Question

$x \in R : \frac{2x -1}{x^3 + 4x^2 + 3x} \in R$ Equals

• A. R - {0}
• B. R- {0,1,3}
• C. R-{0, -1,-3}
• D. R- 0,-1,-3,+ $\frac{1}{2}$

Answer 1

The Correct Option is C

Let $ A = x \in R : \frac{2x -1}{x^3 + 4x^2 + 3x}$ Now , $x^3 + 4x^2 + 3x = x(x^2 + 4x + 3)$ $ = x(x+ 3) (x + 1)$ $A = R - \{0, -1, -3\}$

Answer 2

To determine the values of \( x \) for which the expression \( \frac{2x - 1}{x^3 + 4x^2 + 3x} \) belongs to the set of real numbers \( \mathbb{R} \), we need to find the values of \( x \) that make the denominator \( x^3 + 4x^2 + 3x \) non-zero.

The denominator can be factored as \( x(x^2 + 4x + 3) \), which further simplifies to \( x(x+1)(x+3) \).

For the expression to be real, the denominator must not be zero.

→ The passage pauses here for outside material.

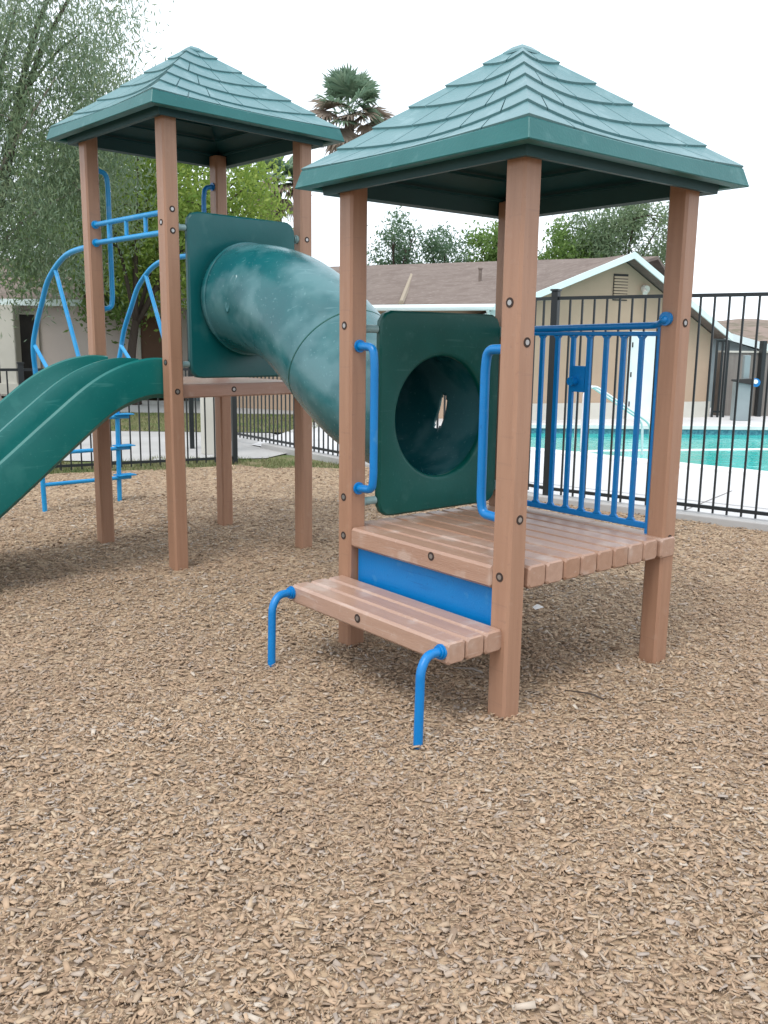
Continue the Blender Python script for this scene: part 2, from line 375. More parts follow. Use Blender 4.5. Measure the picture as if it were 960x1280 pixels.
# pool: corners of the water (near side, far side)
PN0 = Vector((1.35, 13.62)); PN1 = Vector((8.6, 7.04)); PF0 = Vector((1.75, 16.60)); PF1 = Vector((13.5, 17.2))
pool_poly = [PN0, PN1, PF1, PF0]
NCp = Vector((0, 0))
def off(poly, d):
    n = len(poly); out = []
    for i in range(n):
        a, b, c = poly[i-1], poly[i], poly[(i+1) % n]
        e1 = (b-a).normalized(); e2 = (c-b).normalized(); n1 = Vector((e1.y, -e1.x)); n2 = Vector((e2.y, -e2.x))
        bis = (n1+n2).normalized(); out.append(b + bis * d / max(.3, bis.dot(n1)))
    return out
cop = off(pool_poly, .28)
def ring(mb, A, B, z, mi=0):
    n = len(A)
    for i in range(n):
        j = (i+1) % n; mb.quad((A[i].x, A[i].y, z), (A[j].x, A[j].y, z), (B[j].x, B[j].y, z), (B[i].x, B[i].y, z), mi=mi)
deck = MB()
nr = Vector((-C_R.y, C_R.x)) * -1
outer = [GP + Vector((-.0, -.0)), FR + C_R * 14, Vector((22, 24)), Vector((-4.0, 24))]
# split so that the outer ring follows both fence runs
outer5 = [Vector((-1.95, 13.15)), C0.copy(), FR + C_R * 14, Vector((24, 23)), Vector((-.4, 23))]
cop5 = [cop[0], cop[0].lerp(cop[1], .12), cop[1], cop[2], cop[3]]
n5 = 5
for i in range(n5):
    j = (i+1) % n5
    deck.quad((outer5[i].x, outer5[i].y, 0), (outer5[j].x, outer5[j].y, 0), (cop5[j].x, cop5[j].y, 0), (cop5[i].x, cop5[i].y, 0))
tag(deck.build('pool_deck', M['deckcon']), kind='structure')
jl = MB()   # sawn joints in the deck
for k in range(1, 9):
    a = C0 + C_R * (k * 1.2) ; b = a + Vector((-C_R.y, C_R.x)) * -1.0 * -1.9
    d = (b - a).normalized(); q = Vector((-d.y, d.x)) * .006
    a = a + d * .12
    jl.quad((a.x-q.x, a.y-q.y, .004), (a.x+q.x, a.y+q.y, .004), (b.x+q.x, b.y+q.y, .004), (b.x-q.x, b.y-q.y, .004))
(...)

So, the values of \( x \) that make the expression real are all real numbers except for \( x = 0, -1, -3 \).

Therefore, the set of values for \( x \) that satisfy the condition is \( \mathbb{R} - \{0, -1, -3\} \), which means all real numbers except 0, -1, and -3.